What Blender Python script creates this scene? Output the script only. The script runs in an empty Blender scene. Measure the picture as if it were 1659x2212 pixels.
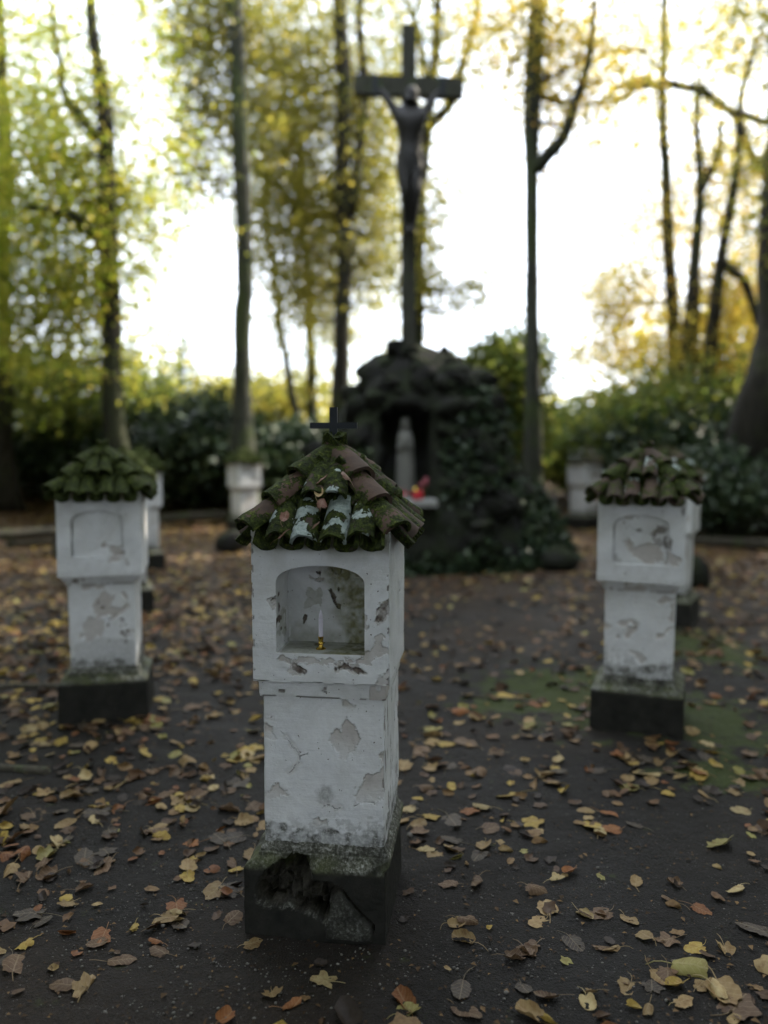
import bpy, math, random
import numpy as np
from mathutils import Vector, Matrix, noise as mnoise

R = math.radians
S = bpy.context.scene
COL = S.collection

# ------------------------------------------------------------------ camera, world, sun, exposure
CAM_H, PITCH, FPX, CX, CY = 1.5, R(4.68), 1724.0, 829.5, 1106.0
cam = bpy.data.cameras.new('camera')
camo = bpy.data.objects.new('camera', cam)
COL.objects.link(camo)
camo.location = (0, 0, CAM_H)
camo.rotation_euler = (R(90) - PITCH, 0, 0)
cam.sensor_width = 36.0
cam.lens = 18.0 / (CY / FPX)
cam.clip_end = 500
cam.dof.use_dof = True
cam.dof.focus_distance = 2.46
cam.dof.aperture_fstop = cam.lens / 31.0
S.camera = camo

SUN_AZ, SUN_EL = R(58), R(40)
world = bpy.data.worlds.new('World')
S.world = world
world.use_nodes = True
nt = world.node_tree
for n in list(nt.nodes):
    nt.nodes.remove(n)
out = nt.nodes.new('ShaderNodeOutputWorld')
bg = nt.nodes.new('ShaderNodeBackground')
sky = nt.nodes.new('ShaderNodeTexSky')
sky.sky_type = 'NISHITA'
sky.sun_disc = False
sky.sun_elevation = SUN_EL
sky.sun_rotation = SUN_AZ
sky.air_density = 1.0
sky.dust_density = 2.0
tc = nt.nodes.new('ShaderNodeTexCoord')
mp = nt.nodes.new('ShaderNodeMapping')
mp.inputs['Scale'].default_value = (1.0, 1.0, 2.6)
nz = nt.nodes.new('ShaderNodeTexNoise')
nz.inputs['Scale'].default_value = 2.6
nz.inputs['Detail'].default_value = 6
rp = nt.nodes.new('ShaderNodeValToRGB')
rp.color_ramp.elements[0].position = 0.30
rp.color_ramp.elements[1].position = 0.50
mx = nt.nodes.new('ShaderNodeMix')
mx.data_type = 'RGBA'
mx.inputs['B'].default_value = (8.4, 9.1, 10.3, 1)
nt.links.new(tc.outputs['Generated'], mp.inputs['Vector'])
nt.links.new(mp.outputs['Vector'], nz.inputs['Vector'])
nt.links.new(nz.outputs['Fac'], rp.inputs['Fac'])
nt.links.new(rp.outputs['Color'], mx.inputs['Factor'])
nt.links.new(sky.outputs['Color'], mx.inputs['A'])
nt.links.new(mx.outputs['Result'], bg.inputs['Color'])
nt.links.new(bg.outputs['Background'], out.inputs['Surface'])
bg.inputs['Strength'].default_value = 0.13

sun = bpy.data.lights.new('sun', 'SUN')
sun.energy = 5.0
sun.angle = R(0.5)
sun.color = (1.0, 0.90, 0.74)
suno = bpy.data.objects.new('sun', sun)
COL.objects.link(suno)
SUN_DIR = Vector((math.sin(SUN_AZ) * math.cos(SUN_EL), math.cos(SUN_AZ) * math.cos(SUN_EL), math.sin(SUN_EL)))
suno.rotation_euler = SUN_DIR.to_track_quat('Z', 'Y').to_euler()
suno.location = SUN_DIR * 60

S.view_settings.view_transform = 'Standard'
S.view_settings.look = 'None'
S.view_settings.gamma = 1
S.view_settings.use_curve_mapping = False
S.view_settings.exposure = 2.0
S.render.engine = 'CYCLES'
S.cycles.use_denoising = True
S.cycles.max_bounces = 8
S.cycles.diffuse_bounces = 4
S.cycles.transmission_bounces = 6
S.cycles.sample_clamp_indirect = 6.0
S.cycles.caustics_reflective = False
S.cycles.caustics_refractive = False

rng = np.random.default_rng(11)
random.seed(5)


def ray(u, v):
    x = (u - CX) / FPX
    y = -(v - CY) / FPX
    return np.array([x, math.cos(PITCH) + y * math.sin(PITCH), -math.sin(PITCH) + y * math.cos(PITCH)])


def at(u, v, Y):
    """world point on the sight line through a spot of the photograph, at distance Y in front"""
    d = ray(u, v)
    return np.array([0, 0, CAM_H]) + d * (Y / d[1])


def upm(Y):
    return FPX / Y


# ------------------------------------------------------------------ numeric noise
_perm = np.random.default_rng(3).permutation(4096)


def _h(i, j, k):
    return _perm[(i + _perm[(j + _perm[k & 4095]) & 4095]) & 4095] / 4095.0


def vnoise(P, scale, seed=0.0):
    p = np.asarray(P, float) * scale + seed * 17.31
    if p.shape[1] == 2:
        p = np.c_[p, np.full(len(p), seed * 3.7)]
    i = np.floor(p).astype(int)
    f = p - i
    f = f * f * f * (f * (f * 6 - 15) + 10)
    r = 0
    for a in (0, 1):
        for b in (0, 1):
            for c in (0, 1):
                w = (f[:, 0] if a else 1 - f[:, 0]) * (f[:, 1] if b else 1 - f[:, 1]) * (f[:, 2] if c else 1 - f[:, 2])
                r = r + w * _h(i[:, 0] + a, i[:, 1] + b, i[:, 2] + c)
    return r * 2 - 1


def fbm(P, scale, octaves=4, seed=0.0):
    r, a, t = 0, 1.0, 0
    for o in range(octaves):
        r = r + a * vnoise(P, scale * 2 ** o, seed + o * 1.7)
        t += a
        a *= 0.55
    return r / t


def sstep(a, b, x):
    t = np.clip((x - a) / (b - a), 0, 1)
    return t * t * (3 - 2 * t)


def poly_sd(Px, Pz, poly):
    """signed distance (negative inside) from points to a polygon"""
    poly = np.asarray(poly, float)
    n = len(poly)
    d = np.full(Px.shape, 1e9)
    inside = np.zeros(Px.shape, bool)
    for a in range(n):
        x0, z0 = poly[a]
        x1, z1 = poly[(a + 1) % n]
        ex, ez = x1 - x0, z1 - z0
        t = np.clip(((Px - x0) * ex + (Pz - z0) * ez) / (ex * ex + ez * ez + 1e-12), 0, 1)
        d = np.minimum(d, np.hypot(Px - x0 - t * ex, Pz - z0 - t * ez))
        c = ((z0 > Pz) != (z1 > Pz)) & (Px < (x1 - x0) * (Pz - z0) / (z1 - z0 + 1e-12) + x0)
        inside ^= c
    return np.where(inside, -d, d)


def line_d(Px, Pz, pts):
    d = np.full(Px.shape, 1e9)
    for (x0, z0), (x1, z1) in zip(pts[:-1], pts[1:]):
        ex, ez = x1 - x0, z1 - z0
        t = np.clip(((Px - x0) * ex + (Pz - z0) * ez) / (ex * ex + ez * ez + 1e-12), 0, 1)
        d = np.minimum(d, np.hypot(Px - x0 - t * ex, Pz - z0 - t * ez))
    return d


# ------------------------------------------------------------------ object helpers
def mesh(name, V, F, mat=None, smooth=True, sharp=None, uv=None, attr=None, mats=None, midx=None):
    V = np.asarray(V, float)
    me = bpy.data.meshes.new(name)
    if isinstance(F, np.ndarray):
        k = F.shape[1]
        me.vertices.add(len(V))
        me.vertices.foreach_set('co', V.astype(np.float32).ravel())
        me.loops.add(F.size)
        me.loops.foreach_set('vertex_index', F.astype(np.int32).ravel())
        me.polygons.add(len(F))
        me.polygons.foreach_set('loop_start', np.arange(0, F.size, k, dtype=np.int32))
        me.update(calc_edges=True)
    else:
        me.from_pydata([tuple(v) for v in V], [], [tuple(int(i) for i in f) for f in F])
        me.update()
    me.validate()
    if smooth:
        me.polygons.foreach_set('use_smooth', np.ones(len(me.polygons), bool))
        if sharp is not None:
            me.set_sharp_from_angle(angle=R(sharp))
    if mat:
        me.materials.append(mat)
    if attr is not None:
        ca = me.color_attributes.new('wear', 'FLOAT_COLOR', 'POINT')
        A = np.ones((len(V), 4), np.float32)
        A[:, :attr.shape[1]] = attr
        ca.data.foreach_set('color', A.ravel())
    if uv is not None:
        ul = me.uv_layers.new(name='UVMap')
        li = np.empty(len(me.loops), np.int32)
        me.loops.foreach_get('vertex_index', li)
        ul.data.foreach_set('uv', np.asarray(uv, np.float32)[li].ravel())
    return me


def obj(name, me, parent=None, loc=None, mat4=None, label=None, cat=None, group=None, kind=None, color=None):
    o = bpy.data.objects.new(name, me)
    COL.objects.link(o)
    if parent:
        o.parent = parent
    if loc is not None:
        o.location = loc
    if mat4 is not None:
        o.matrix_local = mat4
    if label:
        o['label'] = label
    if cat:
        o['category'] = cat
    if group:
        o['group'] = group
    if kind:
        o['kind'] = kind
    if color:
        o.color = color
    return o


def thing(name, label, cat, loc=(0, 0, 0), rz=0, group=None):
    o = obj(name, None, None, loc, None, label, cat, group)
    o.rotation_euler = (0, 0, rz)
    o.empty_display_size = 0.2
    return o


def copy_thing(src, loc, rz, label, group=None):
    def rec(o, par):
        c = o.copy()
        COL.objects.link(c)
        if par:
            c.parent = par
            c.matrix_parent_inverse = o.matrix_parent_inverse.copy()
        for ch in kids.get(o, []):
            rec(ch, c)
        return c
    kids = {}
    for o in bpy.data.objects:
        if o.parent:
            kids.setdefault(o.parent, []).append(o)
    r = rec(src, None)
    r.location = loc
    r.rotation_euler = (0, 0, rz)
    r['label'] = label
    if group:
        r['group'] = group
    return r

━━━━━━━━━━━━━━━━

Brief » Every line from the top of the material above through the line with "S.camera = camo" should be duplicated exactly, please; leave out the pictures.

Correct answer »
What Blender Python script creates this scene? Output the script only. The script runs in an empty Blender scene. Measure the picture as if it were 1659x2212 pixels.
import bpy, math, random
import numpy as np
from mathutils import Vector, Matrix, noise as mnoise

R = math.radians
S = bpy.context.scene
COL = S.collection

# ------------------------------------------------------------------ camera, world, sun, exposure
CAM_H, PITCH, FPX, CX, CY = 1.5, R(4.68), 1724.0, 829.5, 1106.0
cam = bpy.data.cameras.new('camera')
camo = bpy.data.objects.new('camera', cam)
COL.objects.link(camo)
camo.location = (0, 0, CAM_H)
camo.rotation_euler = (R(90) - PITCH, 0, 0)
cam.sensor_width = 36.0
cam.lens = 18.0 / (CY / FPX)
cam.clip_end = 500
cam.dof.use_dof = True
cam.dof.focus_distance = 2.46
cam.dof.aperture_fstop = cam.lens / 31.0
S.camera = camo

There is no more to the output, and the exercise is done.